Lines containing "parts" are to be counted. Report the count alone.

* [INPUT DATA]:
-- -- --

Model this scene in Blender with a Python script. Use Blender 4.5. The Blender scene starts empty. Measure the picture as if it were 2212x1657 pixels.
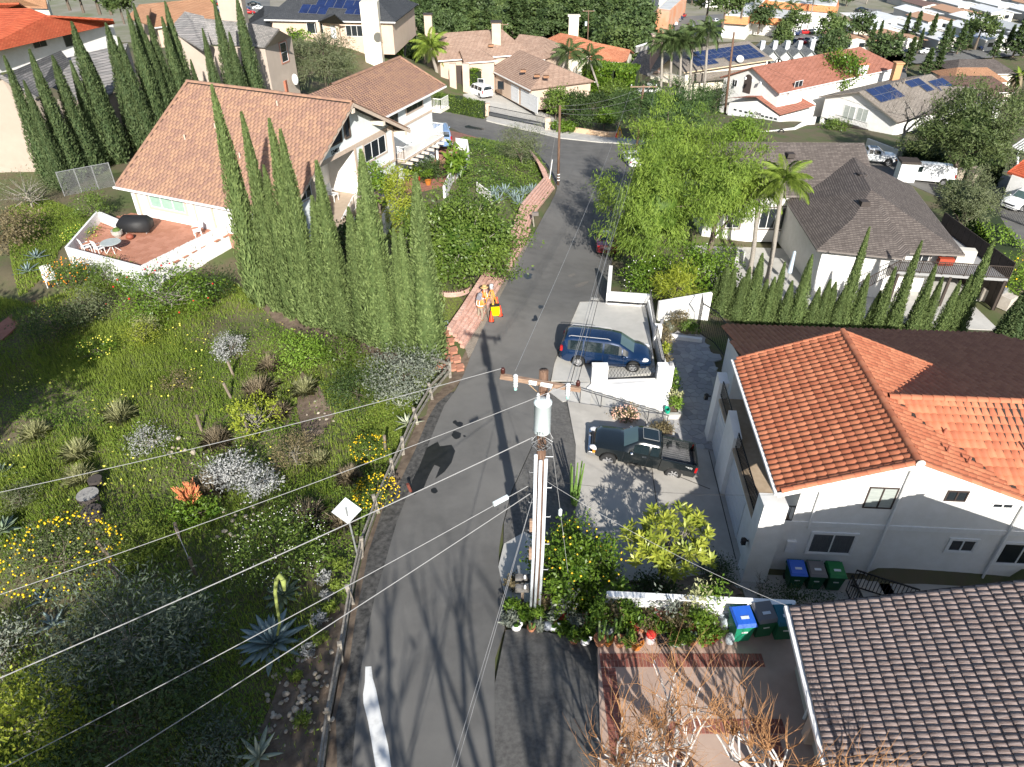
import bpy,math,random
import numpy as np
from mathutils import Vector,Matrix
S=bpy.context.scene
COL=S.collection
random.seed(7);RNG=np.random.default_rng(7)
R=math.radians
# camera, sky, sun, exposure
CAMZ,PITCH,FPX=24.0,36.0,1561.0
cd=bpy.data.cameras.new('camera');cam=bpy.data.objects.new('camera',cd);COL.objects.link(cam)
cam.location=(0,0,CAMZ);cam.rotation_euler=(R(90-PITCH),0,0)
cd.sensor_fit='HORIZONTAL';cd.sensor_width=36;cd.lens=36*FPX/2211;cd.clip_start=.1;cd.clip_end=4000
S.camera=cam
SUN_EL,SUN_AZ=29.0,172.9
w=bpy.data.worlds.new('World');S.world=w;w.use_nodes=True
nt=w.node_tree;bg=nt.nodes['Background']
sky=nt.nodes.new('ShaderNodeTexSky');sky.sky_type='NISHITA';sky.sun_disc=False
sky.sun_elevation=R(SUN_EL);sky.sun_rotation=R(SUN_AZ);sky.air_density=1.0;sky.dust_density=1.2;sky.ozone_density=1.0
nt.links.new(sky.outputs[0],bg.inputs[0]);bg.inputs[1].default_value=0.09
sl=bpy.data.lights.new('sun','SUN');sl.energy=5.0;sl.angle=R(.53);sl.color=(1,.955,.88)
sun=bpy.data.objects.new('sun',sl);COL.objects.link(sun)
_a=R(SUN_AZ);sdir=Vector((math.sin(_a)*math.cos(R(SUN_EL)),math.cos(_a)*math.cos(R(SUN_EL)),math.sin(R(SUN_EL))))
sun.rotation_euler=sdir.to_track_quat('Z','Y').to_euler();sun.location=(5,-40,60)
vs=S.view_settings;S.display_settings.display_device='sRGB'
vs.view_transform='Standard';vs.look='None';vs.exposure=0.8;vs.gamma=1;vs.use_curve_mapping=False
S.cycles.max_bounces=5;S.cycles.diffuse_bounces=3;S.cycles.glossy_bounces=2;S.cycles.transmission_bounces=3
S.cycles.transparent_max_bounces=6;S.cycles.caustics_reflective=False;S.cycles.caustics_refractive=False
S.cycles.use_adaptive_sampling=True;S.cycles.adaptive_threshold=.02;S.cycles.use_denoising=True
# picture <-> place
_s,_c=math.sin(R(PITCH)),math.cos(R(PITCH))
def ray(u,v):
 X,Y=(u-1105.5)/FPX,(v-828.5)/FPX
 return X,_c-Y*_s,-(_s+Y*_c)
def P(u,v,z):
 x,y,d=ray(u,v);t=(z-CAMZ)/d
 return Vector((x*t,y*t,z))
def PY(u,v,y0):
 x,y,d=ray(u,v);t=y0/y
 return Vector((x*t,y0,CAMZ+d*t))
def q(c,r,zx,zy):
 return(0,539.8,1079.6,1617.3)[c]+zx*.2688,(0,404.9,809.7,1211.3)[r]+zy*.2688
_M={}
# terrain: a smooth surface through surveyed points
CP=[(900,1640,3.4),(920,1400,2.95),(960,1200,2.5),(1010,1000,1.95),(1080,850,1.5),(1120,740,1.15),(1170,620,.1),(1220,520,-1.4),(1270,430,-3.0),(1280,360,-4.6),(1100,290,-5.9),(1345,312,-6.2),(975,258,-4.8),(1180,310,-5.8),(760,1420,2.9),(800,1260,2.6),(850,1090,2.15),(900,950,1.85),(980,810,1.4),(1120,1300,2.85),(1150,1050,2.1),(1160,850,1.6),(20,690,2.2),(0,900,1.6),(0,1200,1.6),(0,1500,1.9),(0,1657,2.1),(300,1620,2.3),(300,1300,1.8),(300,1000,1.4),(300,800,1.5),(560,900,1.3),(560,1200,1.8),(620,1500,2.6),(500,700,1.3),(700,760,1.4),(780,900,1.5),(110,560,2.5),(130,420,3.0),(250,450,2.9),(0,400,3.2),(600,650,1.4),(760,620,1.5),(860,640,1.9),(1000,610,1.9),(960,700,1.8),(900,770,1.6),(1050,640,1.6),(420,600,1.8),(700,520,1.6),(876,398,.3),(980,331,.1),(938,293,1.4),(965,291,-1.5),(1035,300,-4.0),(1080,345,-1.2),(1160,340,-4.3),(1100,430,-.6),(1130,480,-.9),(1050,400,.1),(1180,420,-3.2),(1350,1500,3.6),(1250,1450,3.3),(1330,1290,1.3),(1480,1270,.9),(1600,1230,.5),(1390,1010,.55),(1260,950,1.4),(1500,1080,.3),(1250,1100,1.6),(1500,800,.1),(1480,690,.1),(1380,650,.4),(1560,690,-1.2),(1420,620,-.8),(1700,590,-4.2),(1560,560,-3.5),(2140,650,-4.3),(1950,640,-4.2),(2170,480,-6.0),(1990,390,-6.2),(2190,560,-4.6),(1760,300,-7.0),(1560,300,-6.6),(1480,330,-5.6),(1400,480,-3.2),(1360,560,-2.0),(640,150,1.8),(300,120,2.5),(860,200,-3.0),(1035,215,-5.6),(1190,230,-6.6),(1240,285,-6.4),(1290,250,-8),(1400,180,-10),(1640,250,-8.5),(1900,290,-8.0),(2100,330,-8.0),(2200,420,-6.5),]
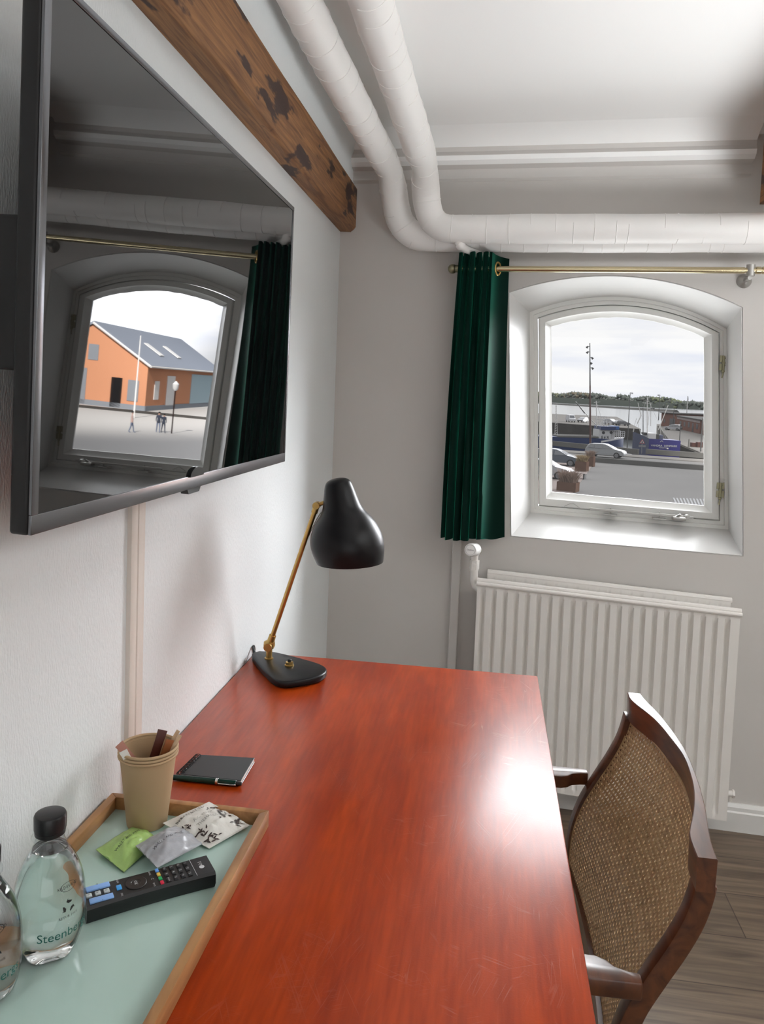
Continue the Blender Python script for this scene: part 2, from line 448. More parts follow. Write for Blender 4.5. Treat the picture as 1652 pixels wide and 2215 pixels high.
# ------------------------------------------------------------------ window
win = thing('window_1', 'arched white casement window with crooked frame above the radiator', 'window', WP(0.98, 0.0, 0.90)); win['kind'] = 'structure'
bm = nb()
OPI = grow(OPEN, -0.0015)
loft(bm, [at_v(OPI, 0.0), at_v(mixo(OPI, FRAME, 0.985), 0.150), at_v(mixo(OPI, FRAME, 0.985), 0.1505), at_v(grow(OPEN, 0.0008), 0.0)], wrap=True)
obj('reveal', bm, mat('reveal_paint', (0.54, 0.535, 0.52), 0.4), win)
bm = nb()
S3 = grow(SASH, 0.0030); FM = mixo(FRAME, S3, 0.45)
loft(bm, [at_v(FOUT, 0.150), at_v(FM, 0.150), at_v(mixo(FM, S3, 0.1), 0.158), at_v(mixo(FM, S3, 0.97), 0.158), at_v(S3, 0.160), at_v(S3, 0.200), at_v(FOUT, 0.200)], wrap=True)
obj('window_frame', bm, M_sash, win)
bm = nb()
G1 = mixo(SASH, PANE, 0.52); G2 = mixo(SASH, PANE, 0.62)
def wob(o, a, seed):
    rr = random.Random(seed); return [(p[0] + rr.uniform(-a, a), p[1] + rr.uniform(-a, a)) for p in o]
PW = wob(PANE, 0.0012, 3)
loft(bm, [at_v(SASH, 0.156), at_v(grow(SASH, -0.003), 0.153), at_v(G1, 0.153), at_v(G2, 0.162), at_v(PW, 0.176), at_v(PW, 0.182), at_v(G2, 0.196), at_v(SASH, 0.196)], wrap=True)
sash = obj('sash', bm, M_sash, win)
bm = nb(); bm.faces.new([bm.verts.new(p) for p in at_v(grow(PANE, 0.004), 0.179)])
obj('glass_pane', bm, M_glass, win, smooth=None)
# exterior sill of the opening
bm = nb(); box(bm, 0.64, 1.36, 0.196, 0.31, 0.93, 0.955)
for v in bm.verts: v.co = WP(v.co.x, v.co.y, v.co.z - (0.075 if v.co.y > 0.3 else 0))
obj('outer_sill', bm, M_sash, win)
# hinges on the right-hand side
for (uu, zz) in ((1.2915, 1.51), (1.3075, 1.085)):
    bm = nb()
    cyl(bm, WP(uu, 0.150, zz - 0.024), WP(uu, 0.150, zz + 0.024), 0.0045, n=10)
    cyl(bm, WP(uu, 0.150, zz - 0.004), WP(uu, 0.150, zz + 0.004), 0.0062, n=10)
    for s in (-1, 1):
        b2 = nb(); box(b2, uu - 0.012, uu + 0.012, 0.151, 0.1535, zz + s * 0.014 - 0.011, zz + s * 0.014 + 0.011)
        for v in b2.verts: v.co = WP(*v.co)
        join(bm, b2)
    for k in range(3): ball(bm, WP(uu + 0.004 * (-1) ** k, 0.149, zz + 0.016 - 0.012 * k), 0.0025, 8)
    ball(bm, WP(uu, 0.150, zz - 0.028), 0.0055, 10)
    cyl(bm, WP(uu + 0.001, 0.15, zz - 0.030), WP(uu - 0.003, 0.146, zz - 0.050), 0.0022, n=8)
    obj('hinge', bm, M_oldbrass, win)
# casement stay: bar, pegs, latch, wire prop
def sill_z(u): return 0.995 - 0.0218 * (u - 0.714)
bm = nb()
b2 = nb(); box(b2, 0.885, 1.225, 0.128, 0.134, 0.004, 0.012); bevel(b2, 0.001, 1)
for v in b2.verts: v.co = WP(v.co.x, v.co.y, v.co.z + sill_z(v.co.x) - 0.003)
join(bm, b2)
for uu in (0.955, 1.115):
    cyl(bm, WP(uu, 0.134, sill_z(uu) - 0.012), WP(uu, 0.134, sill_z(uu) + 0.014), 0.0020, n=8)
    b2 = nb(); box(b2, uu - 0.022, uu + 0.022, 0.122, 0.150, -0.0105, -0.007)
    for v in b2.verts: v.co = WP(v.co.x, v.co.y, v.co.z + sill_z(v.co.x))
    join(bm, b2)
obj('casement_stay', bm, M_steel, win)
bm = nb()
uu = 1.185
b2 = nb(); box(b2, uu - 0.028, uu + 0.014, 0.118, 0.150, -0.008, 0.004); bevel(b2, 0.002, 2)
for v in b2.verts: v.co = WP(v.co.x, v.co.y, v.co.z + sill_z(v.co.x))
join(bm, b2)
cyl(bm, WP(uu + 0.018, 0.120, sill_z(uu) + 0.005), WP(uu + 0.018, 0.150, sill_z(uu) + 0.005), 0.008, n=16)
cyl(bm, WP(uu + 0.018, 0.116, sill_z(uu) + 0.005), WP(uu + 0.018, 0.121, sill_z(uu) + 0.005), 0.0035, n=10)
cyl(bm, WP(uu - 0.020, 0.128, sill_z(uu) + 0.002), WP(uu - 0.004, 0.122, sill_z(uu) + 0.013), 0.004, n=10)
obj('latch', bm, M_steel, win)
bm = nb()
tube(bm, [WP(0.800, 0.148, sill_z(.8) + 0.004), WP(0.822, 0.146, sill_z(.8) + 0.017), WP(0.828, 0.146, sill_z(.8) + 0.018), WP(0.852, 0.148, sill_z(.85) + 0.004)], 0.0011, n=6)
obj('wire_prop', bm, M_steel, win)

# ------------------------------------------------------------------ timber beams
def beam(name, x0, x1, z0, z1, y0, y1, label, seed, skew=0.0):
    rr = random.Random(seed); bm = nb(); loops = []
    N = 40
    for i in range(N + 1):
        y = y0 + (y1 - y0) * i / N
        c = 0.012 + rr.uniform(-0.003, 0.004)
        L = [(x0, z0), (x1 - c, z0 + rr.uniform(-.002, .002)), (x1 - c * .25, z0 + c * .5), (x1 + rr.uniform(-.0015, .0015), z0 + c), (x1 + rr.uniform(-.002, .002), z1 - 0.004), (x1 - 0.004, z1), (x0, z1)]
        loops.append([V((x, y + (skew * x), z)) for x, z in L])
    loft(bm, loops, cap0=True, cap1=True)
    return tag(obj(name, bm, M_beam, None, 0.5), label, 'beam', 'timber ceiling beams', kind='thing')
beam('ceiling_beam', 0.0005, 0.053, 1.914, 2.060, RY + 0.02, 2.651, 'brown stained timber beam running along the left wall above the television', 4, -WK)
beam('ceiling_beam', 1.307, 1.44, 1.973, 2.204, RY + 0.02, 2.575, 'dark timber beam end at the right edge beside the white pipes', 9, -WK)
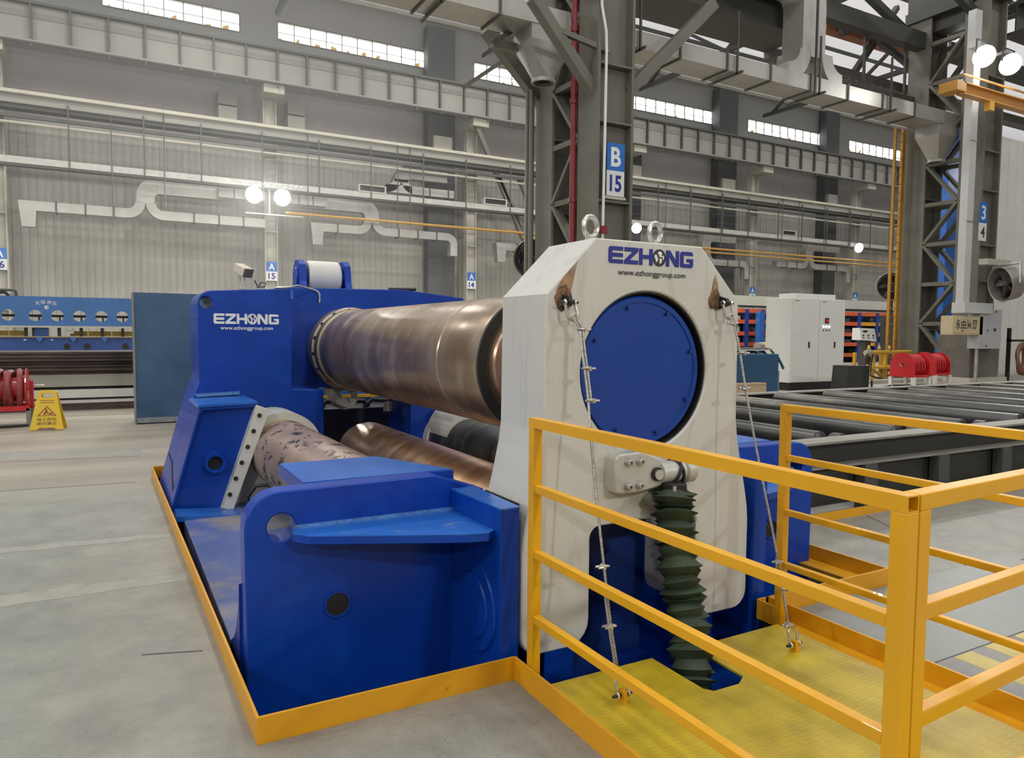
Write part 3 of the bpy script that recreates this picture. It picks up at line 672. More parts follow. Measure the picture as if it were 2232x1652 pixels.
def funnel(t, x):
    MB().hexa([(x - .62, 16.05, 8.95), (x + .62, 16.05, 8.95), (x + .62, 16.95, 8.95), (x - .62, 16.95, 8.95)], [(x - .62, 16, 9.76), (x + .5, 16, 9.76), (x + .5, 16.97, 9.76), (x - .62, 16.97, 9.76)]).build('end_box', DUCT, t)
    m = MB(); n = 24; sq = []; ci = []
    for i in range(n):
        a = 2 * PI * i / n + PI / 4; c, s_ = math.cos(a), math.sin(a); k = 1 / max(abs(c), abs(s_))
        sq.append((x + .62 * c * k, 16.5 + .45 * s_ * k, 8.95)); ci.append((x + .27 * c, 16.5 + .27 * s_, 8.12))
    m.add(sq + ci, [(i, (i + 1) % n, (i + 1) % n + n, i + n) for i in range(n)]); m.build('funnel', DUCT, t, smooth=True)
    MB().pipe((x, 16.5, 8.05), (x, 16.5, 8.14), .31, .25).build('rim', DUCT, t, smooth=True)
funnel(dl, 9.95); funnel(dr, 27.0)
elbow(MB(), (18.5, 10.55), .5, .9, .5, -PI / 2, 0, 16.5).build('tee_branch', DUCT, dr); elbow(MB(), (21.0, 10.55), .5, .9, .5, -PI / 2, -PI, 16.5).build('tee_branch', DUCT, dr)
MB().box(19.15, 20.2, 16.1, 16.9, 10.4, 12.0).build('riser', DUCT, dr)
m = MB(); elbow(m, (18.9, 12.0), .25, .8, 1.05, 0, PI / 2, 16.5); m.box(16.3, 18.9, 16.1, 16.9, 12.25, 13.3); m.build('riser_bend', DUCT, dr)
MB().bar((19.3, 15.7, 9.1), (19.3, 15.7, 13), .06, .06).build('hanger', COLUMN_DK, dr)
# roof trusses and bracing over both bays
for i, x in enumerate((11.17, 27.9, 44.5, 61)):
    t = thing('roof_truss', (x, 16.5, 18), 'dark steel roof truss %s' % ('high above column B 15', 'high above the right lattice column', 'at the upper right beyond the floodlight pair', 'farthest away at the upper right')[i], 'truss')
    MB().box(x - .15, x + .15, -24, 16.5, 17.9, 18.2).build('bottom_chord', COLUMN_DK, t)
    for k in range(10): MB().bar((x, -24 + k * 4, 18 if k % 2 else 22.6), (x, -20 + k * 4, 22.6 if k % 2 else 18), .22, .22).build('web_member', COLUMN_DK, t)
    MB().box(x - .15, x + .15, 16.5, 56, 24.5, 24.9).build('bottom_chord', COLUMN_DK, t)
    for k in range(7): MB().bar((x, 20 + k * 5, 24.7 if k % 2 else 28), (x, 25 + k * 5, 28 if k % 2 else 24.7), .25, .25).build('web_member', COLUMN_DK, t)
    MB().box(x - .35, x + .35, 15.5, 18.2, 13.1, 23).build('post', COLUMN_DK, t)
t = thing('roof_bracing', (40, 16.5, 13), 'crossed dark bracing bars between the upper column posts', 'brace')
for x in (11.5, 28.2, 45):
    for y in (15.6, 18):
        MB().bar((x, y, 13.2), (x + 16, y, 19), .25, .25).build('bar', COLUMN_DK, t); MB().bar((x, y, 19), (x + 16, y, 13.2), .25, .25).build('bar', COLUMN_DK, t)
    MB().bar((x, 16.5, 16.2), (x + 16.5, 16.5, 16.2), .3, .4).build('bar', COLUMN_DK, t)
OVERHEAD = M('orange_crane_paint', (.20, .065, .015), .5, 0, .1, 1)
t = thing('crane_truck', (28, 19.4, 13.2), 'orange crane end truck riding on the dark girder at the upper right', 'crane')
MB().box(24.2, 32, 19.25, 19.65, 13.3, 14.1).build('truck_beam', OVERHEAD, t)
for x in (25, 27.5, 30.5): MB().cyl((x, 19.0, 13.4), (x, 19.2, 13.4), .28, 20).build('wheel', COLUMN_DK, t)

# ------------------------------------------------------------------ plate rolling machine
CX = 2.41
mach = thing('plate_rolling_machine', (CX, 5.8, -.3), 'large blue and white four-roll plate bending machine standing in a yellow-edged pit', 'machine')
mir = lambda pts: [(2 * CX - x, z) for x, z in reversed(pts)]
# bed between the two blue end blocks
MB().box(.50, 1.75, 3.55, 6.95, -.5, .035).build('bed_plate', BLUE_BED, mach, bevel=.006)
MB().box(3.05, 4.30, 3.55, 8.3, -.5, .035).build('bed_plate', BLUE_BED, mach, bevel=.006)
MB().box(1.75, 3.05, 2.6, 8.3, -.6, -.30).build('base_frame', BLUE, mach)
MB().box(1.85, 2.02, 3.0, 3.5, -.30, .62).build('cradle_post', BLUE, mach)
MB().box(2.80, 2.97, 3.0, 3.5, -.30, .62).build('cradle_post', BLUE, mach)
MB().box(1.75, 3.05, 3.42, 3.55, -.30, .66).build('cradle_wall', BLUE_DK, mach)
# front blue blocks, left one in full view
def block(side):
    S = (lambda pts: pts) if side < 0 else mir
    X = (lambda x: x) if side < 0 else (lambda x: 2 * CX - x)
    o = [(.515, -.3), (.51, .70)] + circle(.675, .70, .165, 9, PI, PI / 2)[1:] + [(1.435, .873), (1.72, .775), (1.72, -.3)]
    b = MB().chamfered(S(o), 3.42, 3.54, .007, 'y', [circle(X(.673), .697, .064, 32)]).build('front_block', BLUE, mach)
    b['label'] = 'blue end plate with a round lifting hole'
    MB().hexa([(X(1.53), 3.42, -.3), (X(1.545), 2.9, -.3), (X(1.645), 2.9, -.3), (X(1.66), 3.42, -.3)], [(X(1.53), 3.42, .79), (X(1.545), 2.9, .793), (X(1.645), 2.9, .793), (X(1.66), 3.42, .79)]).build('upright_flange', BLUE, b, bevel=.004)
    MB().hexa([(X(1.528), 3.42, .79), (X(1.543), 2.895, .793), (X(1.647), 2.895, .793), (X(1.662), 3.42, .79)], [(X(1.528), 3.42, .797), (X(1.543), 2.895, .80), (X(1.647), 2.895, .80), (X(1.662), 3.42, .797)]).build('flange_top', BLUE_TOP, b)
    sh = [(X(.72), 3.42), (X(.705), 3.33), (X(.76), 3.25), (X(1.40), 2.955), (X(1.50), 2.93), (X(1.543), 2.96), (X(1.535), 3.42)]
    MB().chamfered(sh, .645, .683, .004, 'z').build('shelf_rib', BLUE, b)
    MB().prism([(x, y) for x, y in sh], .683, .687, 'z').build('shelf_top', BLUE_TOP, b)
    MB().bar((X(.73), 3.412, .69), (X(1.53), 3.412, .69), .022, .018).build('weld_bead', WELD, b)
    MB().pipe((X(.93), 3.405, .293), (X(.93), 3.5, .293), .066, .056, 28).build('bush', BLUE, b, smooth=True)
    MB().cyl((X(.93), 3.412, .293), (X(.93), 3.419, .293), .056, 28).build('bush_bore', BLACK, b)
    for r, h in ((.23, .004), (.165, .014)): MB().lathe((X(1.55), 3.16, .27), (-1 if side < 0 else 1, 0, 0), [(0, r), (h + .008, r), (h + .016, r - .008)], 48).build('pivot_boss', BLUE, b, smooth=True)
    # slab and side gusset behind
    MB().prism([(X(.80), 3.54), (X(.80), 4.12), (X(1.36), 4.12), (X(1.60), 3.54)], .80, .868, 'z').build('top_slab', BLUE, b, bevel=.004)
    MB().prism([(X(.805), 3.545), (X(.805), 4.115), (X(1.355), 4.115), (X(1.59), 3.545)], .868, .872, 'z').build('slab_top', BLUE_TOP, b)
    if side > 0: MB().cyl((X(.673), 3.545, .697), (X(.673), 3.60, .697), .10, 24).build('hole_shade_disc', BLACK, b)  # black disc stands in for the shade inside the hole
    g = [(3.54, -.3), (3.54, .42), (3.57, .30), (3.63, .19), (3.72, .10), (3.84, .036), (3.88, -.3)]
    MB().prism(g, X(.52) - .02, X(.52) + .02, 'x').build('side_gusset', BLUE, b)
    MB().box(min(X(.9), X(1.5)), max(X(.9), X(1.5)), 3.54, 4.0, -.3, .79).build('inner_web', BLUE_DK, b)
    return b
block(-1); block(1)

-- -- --

* [TASK RESULT]: 2